Así, vemos cómo las instituciones y los creadores en que se escuda el poder político a la hora de dar un discurso triunfalista en base a la supuesta salud de la cultura nacional, y por ende del arte y la música, responden a este canon de exclusión antes descrito, asido a una élite hegemónica, descreída de la clase popular, pero sobre todo mediocre, ineficiente y ridícula. 

O en su defecto, nos encontramos con que presentan panfleteros, quienes, a través de la música popular bailable, el rap y algunas variantes del cubatón, intentan expandir la narrativa oficialista. Esto, por supuesto, no es certero ni conveniente; ejemplos de sus fracasos y chealdades sobran. Deberán pasar sesenta y dos mil milenios para que en Cuba se olvide todo el desprecio popular que recibió aquel intento de guaguancó, de cuyo nombre no quiero acordarme, que desafinaron Raúl Torres y compañía. 

Atendiendo a todo lo expuesto hasta el momento, queda claro que el reparto es la voz, sujeta en el tiempo, de muchos círculos de personas racializadas, marginalizadas, excluidas. Es la reivindicación cubana de quienes se le piraron de talla al colonialismo/mercantilismo y su propuesta de blanqueamiento eurocentrista e ilustrado, mientras los desafía con sus mismas fórmulas. Es una variante empoderada, artística y hermosa de cómo reaccionar ante la invisibilización que le intentan imponer, desde múltiples esferas, a una verdad popular. 
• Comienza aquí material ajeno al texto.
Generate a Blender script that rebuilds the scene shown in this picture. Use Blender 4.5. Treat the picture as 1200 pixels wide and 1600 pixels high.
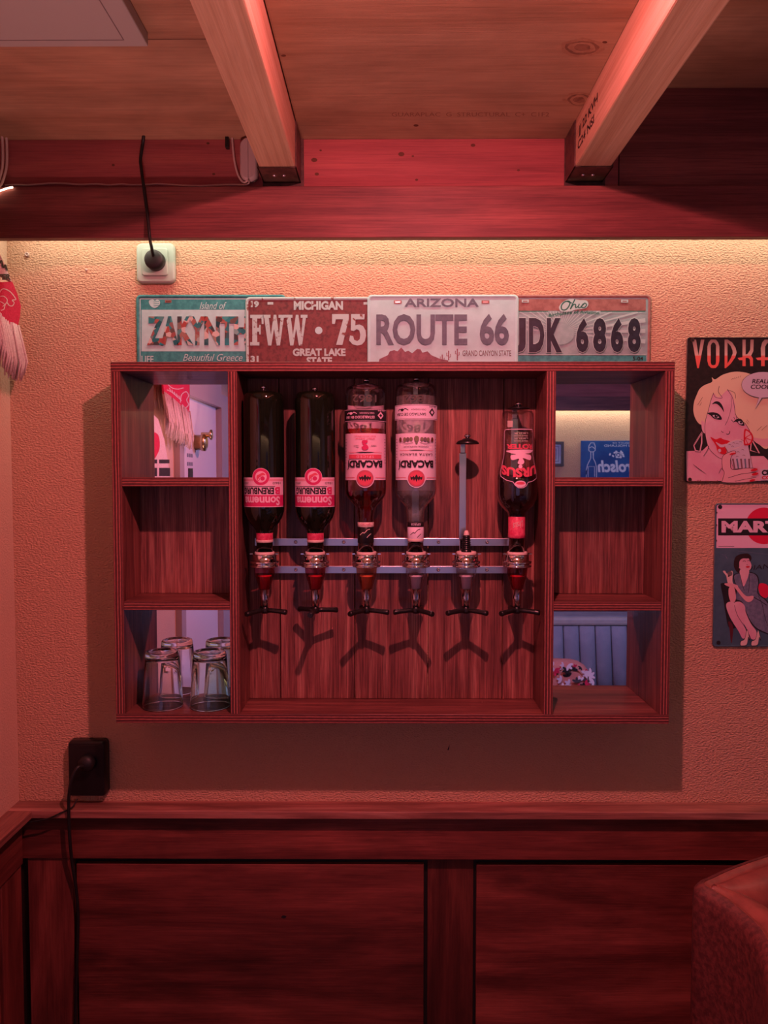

© Imagen de portada: Alexandra Escartin.




Notas:
[1] Leo Brouwer: La música, lo cubano y la innovación, Letras Cubanas, 2004, p. 28.
[2] Alberto Enio Faya Montano: “Cuba: música y Revolución. Aproximaciones”, Luis Suárez Salazar (coord.): La Revolución cubana. Algunas miradas críticas y descolonizadas, Editorial de Ciencias Sociales, La Habana, 2018, p. 303.